━━ Information shown

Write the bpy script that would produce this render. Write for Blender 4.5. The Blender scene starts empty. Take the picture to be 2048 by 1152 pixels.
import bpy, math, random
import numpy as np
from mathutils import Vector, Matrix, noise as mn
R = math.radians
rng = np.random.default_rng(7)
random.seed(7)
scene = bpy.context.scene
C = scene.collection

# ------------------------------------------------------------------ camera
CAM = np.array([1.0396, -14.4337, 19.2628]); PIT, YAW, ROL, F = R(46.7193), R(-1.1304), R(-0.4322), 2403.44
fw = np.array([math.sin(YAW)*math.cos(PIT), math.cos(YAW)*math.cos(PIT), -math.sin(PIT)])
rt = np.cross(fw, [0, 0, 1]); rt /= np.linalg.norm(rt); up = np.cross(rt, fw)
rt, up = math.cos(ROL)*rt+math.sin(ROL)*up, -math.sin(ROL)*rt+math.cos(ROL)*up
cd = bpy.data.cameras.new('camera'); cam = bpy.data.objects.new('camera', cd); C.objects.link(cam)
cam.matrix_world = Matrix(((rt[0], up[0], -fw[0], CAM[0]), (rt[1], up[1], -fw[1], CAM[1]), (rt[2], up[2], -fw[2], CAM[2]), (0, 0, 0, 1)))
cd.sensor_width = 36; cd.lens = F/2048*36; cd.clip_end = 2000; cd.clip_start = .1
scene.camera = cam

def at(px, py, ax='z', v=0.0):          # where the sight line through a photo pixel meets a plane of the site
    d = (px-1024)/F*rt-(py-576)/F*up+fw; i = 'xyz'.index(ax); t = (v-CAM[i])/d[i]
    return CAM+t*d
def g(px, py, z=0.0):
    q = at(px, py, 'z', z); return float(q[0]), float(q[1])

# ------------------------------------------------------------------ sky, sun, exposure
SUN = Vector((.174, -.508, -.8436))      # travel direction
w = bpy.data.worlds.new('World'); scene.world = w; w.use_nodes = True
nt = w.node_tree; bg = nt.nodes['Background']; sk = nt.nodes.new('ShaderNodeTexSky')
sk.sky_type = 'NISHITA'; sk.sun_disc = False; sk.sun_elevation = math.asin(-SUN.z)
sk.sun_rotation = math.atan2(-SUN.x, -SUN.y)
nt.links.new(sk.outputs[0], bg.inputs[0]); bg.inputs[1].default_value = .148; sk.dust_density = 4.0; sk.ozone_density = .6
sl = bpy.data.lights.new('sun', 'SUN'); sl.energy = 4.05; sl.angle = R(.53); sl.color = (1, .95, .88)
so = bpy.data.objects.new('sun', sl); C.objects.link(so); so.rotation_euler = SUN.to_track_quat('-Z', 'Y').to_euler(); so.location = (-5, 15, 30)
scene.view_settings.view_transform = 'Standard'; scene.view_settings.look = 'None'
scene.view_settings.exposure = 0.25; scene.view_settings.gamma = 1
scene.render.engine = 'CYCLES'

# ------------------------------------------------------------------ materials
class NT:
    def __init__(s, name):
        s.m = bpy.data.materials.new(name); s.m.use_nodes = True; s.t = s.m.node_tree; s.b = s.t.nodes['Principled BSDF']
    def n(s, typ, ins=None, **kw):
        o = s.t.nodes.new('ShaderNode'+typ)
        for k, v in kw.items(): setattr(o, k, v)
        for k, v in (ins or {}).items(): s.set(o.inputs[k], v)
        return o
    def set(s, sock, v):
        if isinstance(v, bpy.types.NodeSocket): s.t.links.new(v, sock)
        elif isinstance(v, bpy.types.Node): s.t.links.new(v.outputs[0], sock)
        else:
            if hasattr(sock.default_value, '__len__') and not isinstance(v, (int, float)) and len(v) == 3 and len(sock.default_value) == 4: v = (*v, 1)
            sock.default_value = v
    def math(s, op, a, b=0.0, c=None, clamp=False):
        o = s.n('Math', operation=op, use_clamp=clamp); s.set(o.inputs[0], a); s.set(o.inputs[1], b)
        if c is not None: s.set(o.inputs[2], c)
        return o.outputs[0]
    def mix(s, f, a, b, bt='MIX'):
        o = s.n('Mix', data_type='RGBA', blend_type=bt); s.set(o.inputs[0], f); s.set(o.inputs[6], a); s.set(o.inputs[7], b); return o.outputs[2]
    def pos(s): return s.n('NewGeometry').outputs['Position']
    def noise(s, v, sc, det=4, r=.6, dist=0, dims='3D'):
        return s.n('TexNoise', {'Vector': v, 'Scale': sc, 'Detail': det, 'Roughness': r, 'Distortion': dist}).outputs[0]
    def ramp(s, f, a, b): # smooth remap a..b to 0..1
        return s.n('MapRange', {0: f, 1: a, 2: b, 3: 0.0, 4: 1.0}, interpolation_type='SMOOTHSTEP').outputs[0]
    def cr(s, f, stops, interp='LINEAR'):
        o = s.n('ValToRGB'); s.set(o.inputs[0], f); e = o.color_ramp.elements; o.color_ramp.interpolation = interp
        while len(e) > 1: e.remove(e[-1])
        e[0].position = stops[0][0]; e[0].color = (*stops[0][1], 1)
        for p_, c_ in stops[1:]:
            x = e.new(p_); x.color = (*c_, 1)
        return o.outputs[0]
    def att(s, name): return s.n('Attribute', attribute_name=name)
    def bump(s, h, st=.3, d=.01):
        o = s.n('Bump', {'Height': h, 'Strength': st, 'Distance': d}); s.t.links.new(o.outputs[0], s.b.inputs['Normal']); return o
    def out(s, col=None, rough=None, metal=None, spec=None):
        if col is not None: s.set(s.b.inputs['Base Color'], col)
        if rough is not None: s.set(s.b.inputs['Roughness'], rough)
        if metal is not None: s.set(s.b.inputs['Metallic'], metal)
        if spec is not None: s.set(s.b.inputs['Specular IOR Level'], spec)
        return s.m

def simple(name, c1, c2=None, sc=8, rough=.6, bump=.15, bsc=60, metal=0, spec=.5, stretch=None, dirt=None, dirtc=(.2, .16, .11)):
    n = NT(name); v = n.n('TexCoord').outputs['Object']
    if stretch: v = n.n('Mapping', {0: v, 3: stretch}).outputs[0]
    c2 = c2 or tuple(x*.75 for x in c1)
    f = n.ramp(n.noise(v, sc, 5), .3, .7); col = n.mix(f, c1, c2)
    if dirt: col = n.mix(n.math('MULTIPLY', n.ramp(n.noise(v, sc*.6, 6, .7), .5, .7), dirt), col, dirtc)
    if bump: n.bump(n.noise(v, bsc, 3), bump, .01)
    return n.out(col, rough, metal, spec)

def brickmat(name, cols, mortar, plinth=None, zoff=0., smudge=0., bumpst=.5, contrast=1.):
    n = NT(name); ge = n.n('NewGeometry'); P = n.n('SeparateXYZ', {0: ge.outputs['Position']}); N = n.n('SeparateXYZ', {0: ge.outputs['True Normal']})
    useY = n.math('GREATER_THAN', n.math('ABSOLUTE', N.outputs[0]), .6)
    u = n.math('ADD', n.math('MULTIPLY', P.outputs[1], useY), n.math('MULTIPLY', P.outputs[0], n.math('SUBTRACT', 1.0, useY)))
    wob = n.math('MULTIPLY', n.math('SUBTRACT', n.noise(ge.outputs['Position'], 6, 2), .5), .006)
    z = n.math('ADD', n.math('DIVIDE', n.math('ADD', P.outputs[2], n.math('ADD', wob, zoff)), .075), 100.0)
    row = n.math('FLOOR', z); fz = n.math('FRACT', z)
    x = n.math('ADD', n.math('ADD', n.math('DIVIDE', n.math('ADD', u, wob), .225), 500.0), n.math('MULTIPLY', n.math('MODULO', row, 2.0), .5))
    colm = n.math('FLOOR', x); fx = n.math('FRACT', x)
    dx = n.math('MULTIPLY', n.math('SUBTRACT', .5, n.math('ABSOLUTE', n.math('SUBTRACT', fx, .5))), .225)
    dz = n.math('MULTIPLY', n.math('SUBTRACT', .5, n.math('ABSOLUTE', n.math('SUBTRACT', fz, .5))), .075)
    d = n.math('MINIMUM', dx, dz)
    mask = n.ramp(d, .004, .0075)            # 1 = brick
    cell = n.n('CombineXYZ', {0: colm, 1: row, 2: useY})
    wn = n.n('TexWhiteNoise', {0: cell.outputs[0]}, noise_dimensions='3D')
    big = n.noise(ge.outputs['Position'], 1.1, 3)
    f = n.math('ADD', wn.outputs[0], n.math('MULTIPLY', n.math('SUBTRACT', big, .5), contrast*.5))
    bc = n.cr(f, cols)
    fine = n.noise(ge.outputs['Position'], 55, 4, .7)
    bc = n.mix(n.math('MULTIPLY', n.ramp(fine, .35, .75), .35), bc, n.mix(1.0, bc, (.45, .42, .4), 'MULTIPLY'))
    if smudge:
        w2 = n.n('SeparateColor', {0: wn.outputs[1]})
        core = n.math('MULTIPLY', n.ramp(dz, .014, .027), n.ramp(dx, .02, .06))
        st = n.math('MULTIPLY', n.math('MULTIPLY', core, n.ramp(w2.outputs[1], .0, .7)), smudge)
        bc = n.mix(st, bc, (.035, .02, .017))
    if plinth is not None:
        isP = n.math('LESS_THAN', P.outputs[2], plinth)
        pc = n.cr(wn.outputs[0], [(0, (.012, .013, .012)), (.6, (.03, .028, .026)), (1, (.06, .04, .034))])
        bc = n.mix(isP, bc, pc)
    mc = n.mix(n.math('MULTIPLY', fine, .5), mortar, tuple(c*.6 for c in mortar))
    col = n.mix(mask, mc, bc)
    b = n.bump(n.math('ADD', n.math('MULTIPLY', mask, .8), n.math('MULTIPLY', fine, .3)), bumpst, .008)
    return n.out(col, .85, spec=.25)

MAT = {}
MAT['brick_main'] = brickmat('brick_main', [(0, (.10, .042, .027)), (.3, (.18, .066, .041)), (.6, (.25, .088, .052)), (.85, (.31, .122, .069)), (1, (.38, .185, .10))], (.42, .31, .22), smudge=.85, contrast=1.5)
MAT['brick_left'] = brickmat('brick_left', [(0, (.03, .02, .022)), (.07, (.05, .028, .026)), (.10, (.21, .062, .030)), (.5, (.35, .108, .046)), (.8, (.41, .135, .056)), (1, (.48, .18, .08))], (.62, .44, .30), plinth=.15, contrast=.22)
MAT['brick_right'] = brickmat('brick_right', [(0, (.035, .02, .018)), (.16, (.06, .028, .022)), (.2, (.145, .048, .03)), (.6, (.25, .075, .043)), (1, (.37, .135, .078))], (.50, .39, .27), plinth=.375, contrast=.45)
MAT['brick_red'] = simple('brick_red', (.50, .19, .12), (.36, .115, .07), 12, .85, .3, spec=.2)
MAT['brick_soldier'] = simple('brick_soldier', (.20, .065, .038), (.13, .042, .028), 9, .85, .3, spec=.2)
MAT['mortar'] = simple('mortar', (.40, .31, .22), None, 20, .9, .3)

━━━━

* _Directive_
Please repeat word for word the lines above that run from the beginning through the line containing "q = at(px, py, 'z', z);", keeping both the first and that last line.

* _Output_
Write the bpy script that would produce this render. Write for Blender 4.5. The Blender scene starts empty. Take the picture to be 2048 by 1152 pixels.
import bpy, math, random
import numpy as np
from mathutils import Vector, Matrix, noise as mn
R = math.radians
rng = np.random.default_rng(7)
random.seed(7)
scene = bpy.context.scene
C = scene.collection

# ------------------------------------------------------------------ camera
CAM = np.array([1.0396, -14.4337, 19.2628]); PIT, YAW, ROL, F = R(46.7193), R(-1.1304), R(-0.4322), 2403.44
fw = np.array([math.sin(YAW)*math.cos(PIT), math.cos(YAW)*math.cos(PIT), -math.sin(PIT)])
rt = np.cross(fw, [0, 0, 1]); rt /= np.linalg.norm(rt); up = np.cross(rt, fw)
rt, up = math.cos(ROL)*rt+math.sin(ROL)*up, -math.sin(ROL)*rt+math.cos(ROL)*up
cd = bpy.data.cameras.new('camera'); cam = bpy.data.objects.new('camera', cd); C.objects.link(cam)
cam.matrix_world = Matrix(((rt[0], up[0], -fw[0], CAM[0]), (rt[1], up[1], -fw[1], CAM[1]), (rt[2], up[2], -fw[2], CAM[2]), (0, 0, 0, 1)))
cd.sensor_width = 36; cd.lens = F/2048*36; cd.clip_end = 2000; cd.clip_start = .1
scene.camera = cam

def at(px, py, ax='z', v=0.0):          # where the sight line through a photo pixel meets a plane of the site
    d = (px-1024)/F*rt-(py-576)/F*up+fw; i = 'xyz'.index(ax); t = (v-CAM[i])/d[i]
    return CAM+t*d
def g(px, py, z=0.0):
    q = at(px, py, 'z', z); return float(q[0]), float(q[1])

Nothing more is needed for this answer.